Overnight fire displaces dozens of students
A 3-alarm fire tore through an apartment building near Northeastern University early this morning displacing more than 40 people, many of them college students, a spokesman for the Boston Fire Department said.
Officials said the fire, which began just after 2:30 a.m. at 90 Westland Ave, quickly spread throughout the building. The 6-story structure has a convenience store and sandwich shop on its first floor and apartments on the upper levels. Spokesman Steve MacDonald said firefighters do not yet know where in the building the fire started.
Residents were evacuated and there were no injuries, according to MacDonald. But the damage to the roof will make the complex unlivable for some time.
When firefighters arrived at the building, known locally as Cappy’s Corner, they saw heavy fire burning through the roof, MacDonald said. About 75 firefighters responded.
The fire was extinguished in less than an hour, though firefighters remained on the scene throughout the morning to investigate the cause of the blaze, he said. They do not believe the fire was suspicious.
The fire department could not say when the residents -- many of them students at nearby universities including Northeastern, Wentworth Institute of Technology and Berklee College of Music -- will be able to move back in.
“It all depends on the property owners, their dealings with insurance companies, the scope of the damage. It could be months,” MacDonald said. “It’s hard to say right now. It’s too early to tell.”

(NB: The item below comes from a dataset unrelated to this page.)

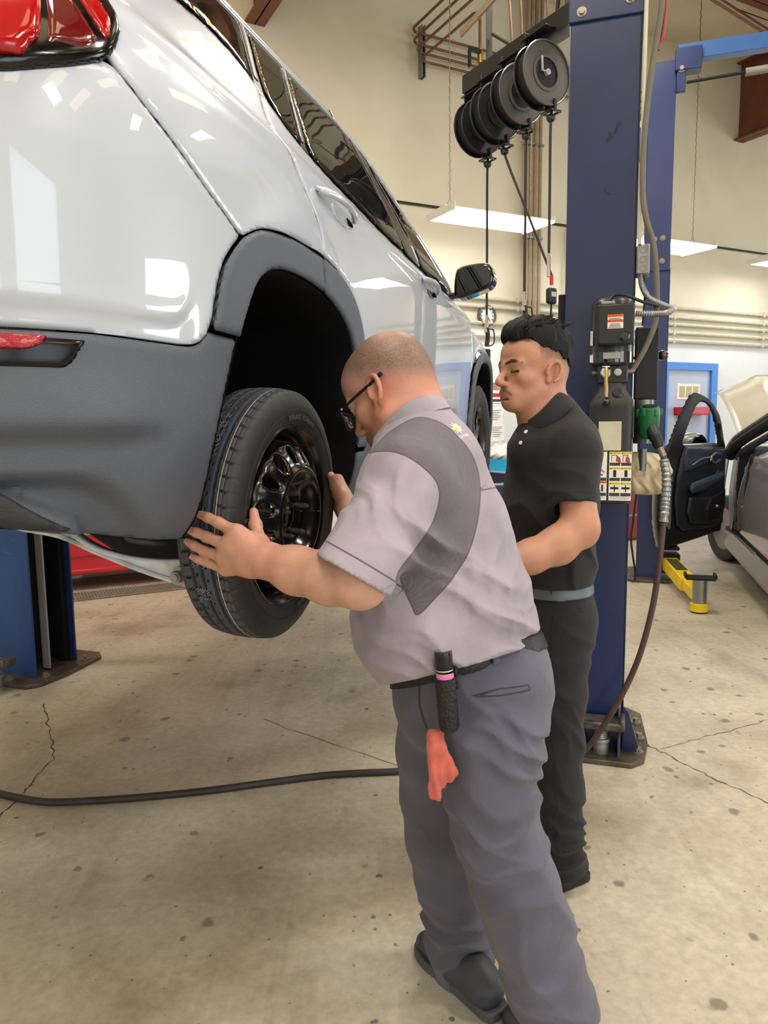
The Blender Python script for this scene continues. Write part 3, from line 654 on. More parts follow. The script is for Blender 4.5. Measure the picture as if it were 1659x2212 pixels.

This morning about a dozen students milled around the sidewalk outside the building, some with their belongings stuffed in garbage bags. Firefighters, they said, had allowed them back into their apartments briefly to collect personal items.
Northeastern sophomore Justin Miller, 19, a Darien, CT native had just moved into the building on Saturday. Less than 49 hours later, in the middle of the night, he heard the fire alarm go off, followed by screams from his neighbors. He could smell smoke and quickly left his fifth-floor apartment.
Miller was among the students who went back in to fetch his belongings with help from his mother, Kim.
The two tried to stay positive.
“We’re going to call the school and see if Northeastern can give him temporary housing,” Kim Miller said.